Going back to the issue of separating coal assets, PKN Orlen and PGE in a way asked their owner about such a possibility. And the owner did respond via Jacek Sasin, who informed that his ministry was working on a program to introduce such a change in the span of a few decades. He wanted the energy sector to be based on two pillars: the energy of the future based on renewables and that, which for many years to come will be the basis of Poland’s energy generation – coal. “Such power plants will be working for several years and it would be good if they were part of a different entity that would be focused on coal only,” Sasin explained. However, he did not reveal how this idea would be put into practice claiming the analyses and details were still in the making.

What would the coal capacity look like?

In 2006 the energy sector was consolidated. Before that there had been 33 distribution companies and 16 power plants. As part of the merger four energy companies were established. The new idea is to separate coal assets from power companies and use them to create the country’s strategic coal capacity that would ensure energy security. Distribution and low- and zero-emission production assets could then stay with the power companies.
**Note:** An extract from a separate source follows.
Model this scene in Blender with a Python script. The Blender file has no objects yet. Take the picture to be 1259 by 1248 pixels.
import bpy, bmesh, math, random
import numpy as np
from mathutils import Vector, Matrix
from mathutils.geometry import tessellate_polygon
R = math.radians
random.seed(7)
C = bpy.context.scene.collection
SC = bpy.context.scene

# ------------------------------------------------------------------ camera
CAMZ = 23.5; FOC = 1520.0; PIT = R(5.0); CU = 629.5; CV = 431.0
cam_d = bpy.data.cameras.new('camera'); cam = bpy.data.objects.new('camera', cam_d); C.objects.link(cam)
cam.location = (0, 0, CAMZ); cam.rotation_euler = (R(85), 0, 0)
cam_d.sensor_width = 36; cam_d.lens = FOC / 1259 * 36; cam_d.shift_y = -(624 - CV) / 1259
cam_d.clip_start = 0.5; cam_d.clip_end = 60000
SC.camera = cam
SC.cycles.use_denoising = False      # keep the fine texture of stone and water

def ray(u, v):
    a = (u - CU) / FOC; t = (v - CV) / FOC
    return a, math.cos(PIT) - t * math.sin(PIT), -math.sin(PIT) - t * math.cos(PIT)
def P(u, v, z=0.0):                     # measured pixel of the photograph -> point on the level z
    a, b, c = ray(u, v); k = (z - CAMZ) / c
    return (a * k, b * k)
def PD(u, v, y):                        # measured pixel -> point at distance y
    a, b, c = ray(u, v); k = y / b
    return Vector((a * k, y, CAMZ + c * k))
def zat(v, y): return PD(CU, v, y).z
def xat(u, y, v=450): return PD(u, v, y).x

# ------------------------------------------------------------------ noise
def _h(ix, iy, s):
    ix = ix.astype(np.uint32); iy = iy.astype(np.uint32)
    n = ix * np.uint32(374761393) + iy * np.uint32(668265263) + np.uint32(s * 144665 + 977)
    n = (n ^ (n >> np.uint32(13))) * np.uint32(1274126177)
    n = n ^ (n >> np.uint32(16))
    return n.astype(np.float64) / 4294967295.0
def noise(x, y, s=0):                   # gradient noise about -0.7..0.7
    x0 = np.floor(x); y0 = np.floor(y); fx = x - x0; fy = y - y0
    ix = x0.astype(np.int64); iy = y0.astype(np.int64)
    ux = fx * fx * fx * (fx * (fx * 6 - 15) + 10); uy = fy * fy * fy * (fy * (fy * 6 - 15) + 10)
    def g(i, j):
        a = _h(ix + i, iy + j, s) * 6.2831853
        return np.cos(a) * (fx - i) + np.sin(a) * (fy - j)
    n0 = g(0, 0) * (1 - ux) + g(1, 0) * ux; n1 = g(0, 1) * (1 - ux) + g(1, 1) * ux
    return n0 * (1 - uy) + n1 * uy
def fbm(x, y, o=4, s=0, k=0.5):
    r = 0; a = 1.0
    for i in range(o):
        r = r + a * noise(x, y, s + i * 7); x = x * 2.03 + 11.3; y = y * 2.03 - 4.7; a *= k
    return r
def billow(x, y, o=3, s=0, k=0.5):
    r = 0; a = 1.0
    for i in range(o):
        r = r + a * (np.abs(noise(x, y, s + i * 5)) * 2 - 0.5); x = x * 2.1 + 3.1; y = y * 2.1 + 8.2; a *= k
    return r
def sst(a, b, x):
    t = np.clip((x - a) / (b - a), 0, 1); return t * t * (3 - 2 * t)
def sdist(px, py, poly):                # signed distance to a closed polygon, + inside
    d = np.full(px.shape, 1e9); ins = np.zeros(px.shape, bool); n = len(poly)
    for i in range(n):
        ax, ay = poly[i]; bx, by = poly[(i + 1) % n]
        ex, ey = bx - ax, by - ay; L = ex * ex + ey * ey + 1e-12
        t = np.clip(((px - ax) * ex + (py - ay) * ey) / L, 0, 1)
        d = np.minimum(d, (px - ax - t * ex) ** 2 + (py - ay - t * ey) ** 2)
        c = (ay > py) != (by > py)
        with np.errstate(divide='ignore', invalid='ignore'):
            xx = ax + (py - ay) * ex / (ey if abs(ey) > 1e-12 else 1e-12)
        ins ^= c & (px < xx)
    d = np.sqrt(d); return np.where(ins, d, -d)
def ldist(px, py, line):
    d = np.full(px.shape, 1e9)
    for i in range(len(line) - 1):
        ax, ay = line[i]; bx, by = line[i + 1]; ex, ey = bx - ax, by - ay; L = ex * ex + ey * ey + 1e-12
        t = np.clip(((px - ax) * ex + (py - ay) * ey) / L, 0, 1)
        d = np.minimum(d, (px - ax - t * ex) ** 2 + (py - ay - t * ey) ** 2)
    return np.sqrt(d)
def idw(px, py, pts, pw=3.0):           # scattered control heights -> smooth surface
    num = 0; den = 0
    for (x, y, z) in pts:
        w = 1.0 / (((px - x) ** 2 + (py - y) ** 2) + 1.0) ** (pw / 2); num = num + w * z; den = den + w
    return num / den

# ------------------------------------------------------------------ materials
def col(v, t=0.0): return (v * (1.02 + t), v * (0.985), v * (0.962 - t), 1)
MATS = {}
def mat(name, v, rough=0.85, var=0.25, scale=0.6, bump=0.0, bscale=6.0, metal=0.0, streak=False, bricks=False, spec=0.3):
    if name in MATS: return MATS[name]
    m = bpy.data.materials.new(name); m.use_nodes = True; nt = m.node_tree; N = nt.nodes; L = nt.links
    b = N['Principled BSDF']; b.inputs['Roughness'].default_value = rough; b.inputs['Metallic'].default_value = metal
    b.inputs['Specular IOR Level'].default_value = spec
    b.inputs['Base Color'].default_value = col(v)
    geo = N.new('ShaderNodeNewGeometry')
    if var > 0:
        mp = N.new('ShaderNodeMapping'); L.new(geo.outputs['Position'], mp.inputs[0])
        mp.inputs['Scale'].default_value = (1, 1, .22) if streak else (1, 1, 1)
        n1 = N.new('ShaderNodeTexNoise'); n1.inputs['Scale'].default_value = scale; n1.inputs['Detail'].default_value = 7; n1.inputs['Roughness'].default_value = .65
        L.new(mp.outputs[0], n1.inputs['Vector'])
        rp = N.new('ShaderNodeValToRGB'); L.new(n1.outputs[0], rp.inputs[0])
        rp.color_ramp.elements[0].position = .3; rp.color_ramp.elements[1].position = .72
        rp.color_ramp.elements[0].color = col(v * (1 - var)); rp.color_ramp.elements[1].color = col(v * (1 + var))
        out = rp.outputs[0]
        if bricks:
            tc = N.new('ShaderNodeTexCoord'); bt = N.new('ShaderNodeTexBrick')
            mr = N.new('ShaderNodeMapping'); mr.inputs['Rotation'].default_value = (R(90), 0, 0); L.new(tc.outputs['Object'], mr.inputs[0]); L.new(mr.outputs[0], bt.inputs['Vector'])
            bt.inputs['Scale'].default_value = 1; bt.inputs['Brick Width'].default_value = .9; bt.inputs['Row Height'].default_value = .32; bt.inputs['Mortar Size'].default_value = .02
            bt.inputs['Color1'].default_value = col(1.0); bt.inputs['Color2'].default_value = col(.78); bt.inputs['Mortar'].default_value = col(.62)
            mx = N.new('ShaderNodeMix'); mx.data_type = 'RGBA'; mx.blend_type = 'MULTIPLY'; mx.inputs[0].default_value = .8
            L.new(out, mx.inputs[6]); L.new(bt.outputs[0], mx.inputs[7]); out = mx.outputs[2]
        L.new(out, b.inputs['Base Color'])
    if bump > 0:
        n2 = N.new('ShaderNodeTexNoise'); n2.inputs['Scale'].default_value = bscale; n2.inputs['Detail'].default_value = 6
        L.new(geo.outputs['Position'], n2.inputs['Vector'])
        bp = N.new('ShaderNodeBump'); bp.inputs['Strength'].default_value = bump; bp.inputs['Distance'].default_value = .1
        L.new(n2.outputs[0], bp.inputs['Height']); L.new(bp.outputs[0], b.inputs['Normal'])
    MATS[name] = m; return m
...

The separated assets could be split into two parts: power plants that were built before the year 2000, and those which have been already build or will be built after that date. The assets constructed before 2000 should be gradually shut down in accordance with a decarbonization plan by 2040. Whereas new units, completed after 2000, should be exploited until mid-century. For instance, the PGE Group is planning to phase out coal by 2045. Separating the coal assets would ensure energy supply and system stability, while power generation from those sources could be subsidized by the state. They would be used until energy supply security was ensured by zero- or low-emission sources and would be subsidized by the state. Without coal the energy companies could acquire loans on a lot better terms to invest in their distribution networks or zero-emission sources, on- and off-shore wind farms, PV or hydrogen.

A plan after the elections?

However, we should not expect that the decision itself and the idea behind it will be quickly revealed. The works on separating the coal assets from energy companies will take a long time, probably many months. The government will find it especially difficult to convince the regions of Silesia and Greater Poland as well as the łódzkie voivodship, where the biggest deposits of lignite and hard coal in Poland are located. Miners’ trade unions are against all decisions that limit the role of coal in Poland’s energy sector and the idea discussed will do precisely that. This is why we should expect the plans to be presented in the fall, after the presidential elections.